Written request.
Give the material again in full, matching it exactly.

────

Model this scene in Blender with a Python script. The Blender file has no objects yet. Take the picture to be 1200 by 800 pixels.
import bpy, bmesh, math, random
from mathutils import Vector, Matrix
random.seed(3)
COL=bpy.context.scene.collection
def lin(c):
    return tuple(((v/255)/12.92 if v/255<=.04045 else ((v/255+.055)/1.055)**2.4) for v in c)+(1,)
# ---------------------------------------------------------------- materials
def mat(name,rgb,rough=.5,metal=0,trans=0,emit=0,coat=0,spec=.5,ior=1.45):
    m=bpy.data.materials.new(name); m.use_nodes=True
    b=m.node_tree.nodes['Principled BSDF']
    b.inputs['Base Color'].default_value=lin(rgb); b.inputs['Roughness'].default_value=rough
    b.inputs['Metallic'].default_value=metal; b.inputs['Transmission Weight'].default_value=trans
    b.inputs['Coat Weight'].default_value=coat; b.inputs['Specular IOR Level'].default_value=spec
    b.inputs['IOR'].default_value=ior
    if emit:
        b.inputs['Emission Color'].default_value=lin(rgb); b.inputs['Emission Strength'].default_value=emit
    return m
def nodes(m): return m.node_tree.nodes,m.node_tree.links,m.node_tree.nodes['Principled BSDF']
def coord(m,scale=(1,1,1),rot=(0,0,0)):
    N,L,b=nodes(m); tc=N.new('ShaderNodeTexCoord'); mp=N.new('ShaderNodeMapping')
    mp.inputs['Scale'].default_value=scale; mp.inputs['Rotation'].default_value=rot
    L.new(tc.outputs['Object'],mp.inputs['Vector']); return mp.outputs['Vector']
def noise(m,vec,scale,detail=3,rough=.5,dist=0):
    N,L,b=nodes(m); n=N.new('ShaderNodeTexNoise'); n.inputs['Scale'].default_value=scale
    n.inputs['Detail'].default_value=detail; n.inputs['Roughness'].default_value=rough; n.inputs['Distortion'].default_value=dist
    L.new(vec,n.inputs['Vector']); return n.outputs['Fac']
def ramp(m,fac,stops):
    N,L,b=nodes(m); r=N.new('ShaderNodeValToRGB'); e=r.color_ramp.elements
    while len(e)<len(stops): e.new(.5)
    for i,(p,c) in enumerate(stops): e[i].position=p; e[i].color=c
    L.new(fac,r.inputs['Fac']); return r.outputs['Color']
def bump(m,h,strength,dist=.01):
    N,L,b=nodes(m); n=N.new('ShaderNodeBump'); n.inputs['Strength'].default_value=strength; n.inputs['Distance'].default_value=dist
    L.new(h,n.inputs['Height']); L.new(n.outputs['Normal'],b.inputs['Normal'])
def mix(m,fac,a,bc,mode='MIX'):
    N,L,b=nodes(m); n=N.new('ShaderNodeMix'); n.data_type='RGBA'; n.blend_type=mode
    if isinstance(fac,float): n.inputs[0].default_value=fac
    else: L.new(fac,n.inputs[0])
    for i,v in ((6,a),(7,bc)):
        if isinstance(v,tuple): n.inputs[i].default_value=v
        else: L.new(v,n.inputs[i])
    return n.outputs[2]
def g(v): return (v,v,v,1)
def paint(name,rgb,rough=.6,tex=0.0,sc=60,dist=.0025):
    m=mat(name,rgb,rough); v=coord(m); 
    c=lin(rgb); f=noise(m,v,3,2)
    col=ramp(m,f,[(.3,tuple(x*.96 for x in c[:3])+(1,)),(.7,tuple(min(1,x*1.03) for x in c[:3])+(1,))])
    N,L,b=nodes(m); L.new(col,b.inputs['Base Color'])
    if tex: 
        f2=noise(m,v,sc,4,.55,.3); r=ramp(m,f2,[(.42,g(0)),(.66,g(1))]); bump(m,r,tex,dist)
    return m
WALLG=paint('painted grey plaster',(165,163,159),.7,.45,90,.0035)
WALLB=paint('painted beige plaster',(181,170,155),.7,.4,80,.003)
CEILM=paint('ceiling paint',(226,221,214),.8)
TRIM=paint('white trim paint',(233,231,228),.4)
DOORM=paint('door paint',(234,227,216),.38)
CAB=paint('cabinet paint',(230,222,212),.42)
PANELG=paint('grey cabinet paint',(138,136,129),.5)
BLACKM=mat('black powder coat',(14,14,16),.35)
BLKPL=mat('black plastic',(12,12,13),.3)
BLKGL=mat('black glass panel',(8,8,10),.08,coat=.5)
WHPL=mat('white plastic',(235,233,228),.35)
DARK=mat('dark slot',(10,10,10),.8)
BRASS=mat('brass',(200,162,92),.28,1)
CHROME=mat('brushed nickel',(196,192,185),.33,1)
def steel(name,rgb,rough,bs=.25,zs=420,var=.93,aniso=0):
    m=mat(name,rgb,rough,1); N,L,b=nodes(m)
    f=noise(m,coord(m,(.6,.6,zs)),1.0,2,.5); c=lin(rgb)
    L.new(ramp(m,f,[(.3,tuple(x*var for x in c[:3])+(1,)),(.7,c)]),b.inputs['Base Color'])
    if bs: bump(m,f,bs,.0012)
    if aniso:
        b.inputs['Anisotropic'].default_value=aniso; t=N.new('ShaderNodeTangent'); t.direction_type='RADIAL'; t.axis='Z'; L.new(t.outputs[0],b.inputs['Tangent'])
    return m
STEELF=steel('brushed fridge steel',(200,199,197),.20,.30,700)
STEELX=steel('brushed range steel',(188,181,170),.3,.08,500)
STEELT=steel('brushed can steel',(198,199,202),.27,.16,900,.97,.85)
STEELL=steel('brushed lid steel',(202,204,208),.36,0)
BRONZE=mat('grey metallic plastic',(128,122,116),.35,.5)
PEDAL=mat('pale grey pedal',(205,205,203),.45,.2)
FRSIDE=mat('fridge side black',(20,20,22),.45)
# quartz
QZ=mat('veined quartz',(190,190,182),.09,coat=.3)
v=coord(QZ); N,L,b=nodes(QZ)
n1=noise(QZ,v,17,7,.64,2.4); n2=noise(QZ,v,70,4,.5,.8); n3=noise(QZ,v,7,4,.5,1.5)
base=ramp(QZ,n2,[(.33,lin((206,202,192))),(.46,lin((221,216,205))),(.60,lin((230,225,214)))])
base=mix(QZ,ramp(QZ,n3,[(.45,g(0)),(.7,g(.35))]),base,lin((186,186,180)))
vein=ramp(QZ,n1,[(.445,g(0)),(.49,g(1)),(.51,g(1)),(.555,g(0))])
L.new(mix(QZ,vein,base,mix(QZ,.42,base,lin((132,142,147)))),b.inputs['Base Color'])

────

Output of the task.
Model this scene in Blender with a Python script. The Blender file has no objects yet. Take the picture to be 1200 by 800 pixels.
import bpy, bmesh, math, random
from mathutils import Vector, Matrix
random.seed(3)
COL=bpy.context.scene.collection
def lin(c):
    return tuple(((v/255)/12.92 if v/255<=.04045 else ((v/255+.055)/1.055)**2.4) for v in c)+(1,)
# ---------------------------------------------------------------- materials
def mat(name,rgb,rough=.5,metal=0,trans=0,emit=0,coat=0,spec=.5,ior=1.45):
    m=bpy.data.materials.new(name); m.use_nodes=True
    b=m.node_tree.nodes['Principled BSDF']
    b.inputs['Base Color'].default_value=lin(rgb); b.inputs['Roughness'].default_value=rough
    b.inputs['Metallic'].default_value=metal; b.inputs['Transmission Weight'].default_value=trans
    b.inputs['Coat Weight'].default_value=coat; b.inputs['Specular IOR Level'].default_value=spec
    b.inputs['IOR'].default_value=ior
    if emit:
        b.inputs['Emission Color'].default_value=lin(rgb); b.inputs['Emission Strength'].default_value=emit
    return m
def nodes(m): return m.node_tree.nodes,m.node_tree.links,m.node_tree.nodes['Principled BSDF']
def coord(m,scale=(1,1,1),rot=(0,0,0)):
    N,L,b=nodes(m); tc=N.new('ShaderNodeTexCoord'); mp=N.new('ShaderNodeMapping')
    mp.inputs['Scale'].default_value=scale; mp.inputs['Rotation'].default_value=rot
    L.new(tc.outputs['Object'],mp.inputs['Vector']); return mp.outputs['Vector']
def noise(m,vec,scale,detail=3,rough=.5,dist=0):
    N,L,b=nodes(m); n=N.new('ShaderNodeTexNoise'); n.inputs['Scale'].default_value=scale
    n.inputs['Detail'].default_value=detail; n.inputs['Roughness'].default_value=rough; n.inputs['Distortion'].default_value=dist
    L.new(vec,n.inputs['Vector']); return n.outputs['Fac']
def ramp(m,fac,stops):
    N,L,b=nodes(m); r=N.new('ShaderNodeValToRGB'); e=r.color_ramp.elements
    while len(e)<len(stops): e.new(.5)
    for i,(p,c) in enumerate(stops): e[i].position=p; e[i].color=c
    L.new(fac,r.inputs['Fac']); return r.outputs['Color']
def bump(m,h,strength,dist=.01):
    N,L,b=nodes(m); n=N.new('ShaderNodeBump'); n.inputs['Strength'].default_value=strength; n.inputs['Distance'].default_value=dist
    L.new(h,n.inputs['Height']); L.new(n.outputs['Normal'],b.inputs['Normal'])
def mix(m,fac,a,bc,mode='MIX'):
    N,L,b=nodes(m); n=N.new('ShaderNodeMix'); n.data_type='RGBA'; n.blend_type=mode
    if isinstance(fac,float): n.inputs[0].default_value=fac
    else: L.new(fac,n.inputs[0])
    for i,v in ((6,a),(7,bc)):
        if isinstance(v,tuple): n.inputs[i].default_value=v
        else: L.new(v,n.inputs[i])
    return n.outputs[2]
def g(v): return (v,v,v,1)
def paint(name,rgb,rough=.6,tex=0.0,sc=60,dist=.0025):
    m=mat(name,rgb,rough); v=coord(m); 
    c=lin(rgb); f=noise(m,v,3,2)
    col=ramp(m,f,[(.3,tuple(x*.96 for x in c[:3])+(1,)),(.7,tuple(min(1,x*1.03) for x in c[:3])+(1,))])
    N,L,b=nodes(m); L.new(col,b.inputs['Base Color'])
    if tex: 
        f2=noise(m,v,sc,4,.55,.3); r=ramp(m,f2,[(.42,g(0)),(.66,g(1))]); bump(m,r,tex,dist)
    return m
WALLG=paint('painted grey plaster',(165,163,159),.7,.45,90,.0035)
WALLB=paint('painted beige plaster',(181,170,155),.7,.4,80,.003)
CEILM=paint('ceiling paint',(226,221,214),.8)
TRIM=paint('white trim paint',(233,231,228),.4)
DOORM=paint('door paint',(234,227,216),.38)
CAB=paint('cabinet paint',(230,222,212),.42)
PANELG=paint('grey cabinet paint',(138,136,129),.5)
BLACKM=mat('black powder coat',(14,14,16),.35)
BLKPL=mat('black plastic',(12,12,13),.3)
BLKGL=mat('black glass panel',(8,8,10),.08,coat=.5)
WHPL=mat('white plastic',(235,233,228),.35)
DARK=mat('dark slot',(10,10,10),.8)
BRASS=mat('brass',(200,162,92),.28,1)
CHROME=mat('brushed nickel',(196,192,185),.33,1)
def steel(name,rgb,rough,bs=.25,zs=420,var=.93,aniso=0):
    m=mat(name,rgb,rough,1); N,L,b=nodes(m)
    f=noise(m,coord(m,(.6,.6,zs)),1.0,2,.5); c=lin(rgb)
    L.new(ramp(m,f,[(.3,tuple(x*var for x in c[:3])+(1,)),(.7,c)]),b.inputs['Base Color'])
    if bs: bump(m,f,bs,.0012)
    if aniso:
        b.inputs['Anisotropic'].default_value=aniso; t=N.new('ShaderNodeTangent'); t.direction_type='RADIAL'; t.axis='Z'; L.new(t.outputs[0],b.inputs['Tangent'])
    return m
STEELF=steel('brushed fridge steel',(200,199,197),.20,.30,700)
STEELX=steel('brushed range steel',(188,181,170),.3,.08,500)
STEELT=steel('brushed can steel',(198,199,202),.27,.16,900,.97,.85)
STEELL=steel('brushed lid steel',(202,204,208),.36,0)
BRONZE=mat('grey metallic plastic',(128,122,116),.35,.5)
PEDAL=mat('pale grey pedal',(205,205,203),.45,.2)
FRSIDE=mat('fridge side black',(20,20,22),.45)
# quartz
QZ=mat('veined quartz',(190,190,182),.09,coat=.3)
v=coord(QZ); N,L,b=nodes(QZ)
n1=noise(QZ,v,17,7,.64,2.4); n2=noise(QZ,v,70,4,.5,.8); n3=noise(QZ,v,7,4,.5,1.5)
base=ramp(QZ,n2,[(.33,lin((206,202,192))),(.46,lin((221,216,205))),(.60,lin((230,225,214)))])
base=mix(QZ,ramp(QZ,n3,[(.45,g(0)),(.7,g(.35))]),base,lin((186,186,180)))
vein=ramp(QZ,n1,[(.445,g(0)),(.49,g(1)),(.51,g(1)),(.555,g(0))])
L.new(mix(QZ,vein,base,mix(QZ,.42,base,lin((132,142,147)))),b.inputs['Base Color'])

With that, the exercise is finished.